-- START --

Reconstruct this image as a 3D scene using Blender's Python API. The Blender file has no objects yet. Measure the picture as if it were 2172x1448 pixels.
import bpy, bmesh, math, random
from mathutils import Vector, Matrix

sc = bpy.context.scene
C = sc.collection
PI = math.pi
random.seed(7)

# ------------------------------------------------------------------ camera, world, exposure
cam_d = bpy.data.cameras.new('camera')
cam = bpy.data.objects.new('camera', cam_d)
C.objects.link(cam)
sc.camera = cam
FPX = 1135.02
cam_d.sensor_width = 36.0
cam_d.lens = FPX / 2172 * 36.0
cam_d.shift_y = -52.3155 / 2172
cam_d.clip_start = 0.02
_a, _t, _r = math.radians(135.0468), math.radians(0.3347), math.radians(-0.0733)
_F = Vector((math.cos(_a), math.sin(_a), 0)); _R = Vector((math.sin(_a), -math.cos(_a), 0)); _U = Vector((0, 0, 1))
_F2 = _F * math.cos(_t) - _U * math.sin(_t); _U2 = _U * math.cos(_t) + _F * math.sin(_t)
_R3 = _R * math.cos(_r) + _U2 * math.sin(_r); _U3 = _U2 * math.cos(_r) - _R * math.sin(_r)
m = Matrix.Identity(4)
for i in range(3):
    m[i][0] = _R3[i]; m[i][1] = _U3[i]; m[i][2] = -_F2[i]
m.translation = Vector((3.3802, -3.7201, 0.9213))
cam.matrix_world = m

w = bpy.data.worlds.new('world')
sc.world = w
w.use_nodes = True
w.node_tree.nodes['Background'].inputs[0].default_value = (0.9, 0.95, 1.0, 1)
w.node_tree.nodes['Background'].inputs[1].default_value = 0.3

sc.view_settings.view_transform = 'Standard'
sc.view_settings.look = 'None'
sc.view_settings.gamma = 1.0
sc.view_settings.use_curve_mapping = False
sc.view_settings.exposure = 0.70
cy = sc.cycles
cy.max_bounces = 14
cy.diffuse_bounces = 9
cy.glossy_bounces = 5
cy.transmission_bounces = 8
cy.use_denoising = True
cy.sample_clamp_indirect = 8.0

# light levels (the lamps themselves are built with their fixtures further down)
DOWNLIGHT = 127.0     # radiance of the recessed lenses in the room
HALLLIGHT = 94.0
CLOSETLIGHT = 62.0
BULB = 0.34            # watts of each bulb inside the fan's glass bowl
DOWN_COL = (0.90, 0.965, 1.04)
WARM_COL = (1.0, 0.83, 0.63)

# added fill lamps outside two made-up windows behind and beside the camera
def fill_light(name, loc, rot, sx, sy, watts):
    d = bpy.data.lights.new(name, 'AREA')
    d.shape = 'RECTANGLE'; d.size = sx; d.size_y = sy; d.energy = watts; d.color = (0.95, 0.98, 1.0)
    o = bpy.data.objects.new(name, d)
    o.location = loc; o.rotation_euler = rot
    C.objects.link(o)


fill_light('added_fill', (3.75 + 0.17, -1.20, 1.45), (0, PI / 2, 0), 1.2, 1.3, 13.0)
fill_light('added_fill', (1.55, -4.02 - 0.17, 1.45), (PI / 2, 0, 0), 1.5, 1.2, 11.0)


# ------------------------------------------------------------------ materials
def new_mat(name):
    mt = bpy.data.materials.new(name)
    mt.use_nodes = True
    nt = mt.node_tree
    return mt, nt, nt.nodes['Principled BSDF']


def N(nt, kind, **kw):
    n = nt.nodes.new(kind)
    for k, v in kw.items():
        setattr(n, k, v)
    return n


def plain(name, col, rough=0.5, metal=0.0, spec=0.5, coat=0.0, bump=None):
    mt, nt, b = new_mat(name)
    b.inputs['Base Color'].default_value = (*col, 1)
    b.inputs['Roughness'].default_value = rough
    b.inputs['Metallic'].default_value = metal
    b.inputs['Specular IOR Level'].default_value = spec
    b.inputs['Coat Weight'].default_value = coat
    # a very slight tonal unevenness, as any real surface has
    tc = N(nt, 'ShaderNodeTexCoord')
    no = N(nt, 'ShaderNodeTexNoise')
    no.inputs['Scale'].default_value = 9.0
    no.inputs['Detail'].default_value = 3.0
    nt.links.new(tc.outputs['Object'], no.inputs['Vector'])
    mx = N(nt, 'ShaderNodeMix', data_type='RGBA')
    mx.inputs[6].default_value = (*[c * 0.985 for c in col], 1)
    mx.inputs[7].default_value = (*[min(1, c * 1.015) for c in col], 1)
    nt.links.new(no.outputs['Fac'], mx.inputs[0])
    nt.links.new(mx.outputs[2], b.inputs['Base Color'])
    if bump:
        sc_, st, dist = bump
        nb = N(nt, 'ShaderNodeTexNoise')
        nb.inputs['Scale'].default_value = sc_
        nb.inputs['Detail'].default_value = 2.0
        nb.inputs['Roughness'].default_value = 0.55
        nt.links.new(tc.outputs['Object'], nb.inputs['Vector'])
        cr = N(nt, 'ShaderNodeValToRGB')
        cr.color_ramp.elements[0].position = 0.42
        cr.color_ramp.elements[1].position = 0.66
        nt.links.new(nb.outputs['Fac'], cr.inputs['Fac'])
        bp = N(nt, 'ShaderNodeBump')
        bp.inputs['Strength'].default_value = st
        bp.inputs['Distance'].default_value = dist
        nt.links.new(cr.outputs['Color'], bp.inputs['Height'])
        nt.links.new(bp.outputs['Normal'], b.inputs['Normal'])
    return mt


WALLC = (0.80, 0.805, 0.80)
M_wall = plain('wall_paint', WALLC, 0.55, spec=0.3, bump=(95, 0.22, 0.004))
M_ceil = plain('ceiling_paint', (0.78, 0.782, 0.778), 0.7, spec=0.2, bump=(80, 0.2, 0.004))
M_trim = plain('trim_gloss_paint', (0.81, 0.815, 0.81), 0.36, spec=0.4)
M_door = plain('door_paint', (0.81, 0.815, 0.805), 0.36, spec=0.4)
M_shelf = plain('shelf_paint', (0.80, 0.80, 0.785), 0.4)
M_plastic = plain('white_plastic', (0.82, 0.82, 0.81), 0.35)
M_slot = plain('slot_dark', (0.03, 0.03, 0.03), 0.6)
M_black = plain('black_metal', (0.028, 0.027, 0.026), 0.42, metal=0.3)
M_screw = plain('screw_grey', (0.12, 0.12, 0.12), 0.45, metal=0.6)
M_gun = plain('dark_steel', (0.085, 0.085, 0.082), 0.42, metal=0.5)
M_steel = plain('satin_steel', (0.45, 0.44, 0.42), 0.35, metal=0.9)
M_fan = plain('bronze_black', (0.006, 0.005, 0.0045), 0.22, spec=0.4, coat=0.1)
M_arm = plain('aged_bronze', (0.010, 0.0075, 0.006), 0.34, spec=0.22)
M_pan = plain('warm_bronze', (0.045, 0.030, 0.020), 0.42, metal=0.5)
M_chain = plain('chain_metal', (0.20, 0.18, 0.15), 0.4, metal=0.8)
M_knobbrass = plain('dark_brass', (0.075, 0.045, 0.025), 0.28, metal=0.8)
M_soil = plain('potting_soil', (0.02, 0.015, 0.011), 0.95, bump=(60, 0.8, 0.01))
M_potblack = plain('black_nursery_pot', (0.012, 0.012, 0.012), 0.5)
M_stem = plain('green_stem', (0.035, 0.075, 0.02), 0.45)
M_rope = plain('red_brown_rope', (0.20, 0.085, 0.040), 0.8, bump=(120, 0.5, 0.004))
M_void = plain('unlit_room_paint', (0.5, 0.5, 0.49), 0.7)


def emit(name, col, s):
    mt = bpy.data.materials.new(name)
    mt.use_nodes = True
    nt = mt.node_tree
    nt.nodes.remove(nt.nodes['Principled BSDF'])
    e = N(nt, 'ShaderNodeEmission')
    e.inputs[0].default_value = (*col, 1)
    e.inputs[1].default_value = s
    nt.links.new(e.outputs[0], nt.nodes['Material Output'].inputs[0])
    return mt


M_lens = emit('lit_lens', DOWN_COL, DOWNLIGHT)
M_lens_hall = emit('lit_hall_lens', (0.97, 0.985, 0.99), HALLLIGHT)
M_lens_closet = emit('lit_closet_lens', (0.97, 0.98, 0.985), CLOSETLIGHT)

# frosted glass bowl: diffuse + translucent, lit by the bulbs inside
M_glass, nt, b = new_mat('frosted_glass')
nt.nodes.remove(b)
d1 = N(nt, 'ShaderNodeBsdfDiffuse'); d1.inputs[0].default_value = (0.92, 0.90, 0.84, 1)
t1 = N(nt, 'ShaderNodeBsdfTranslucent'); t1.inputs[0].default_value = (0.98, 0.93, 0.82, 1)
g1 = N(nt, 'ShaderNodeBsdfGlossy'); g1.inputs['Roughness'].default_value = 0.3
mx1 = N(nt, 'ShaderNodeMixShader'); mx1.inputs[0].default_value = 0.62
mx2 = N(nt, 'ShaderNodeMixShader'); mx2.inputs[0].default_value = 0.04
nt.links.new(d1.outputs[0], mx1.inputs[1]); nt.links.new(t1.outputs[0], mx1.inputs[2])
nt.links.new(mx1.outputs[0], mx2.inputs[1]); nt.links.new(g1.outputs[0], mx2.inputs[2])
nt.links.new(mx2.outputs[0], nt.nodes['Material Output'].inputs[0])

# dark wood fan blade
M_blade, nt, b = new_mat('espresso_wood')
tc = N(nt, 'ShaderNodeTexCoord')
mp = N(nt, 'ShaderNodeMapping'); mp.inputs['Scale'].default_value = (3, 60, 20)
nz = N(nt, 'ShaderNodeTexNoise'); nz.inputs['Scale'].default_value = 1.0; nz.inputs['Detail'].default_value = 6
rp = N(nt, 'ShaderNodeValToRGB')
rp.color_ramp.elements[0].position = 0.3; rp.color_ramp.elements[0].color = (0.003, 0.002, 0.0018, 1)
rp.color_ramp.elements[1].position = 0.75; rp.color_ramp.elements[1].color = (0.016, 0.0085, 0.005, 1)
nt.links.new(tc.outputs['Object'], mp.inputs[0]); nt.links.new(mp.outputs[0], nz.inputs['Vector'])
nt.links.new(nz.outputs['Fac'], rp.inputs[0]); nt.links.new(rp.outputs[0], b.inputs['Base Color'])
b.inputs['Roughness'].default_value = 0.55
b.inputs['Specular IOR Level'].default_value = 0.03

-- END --

Aim: Copy, please, exactly the lines that start at the first line of the data and end at the line containing "random.seed(7)", both kept and no others.

Answer to the task:
Reconstruct this image as a 3D scene using Blender's Python API. The Blender file has no objects yet. Measure the picture as if it were 2172x1448 pixels.
import bpy, bmesh, math, random
from mathutils import Vector, Matrix

sc = bpy.context.scene
C = sc.collection
PI = math.pi
random.seed(7)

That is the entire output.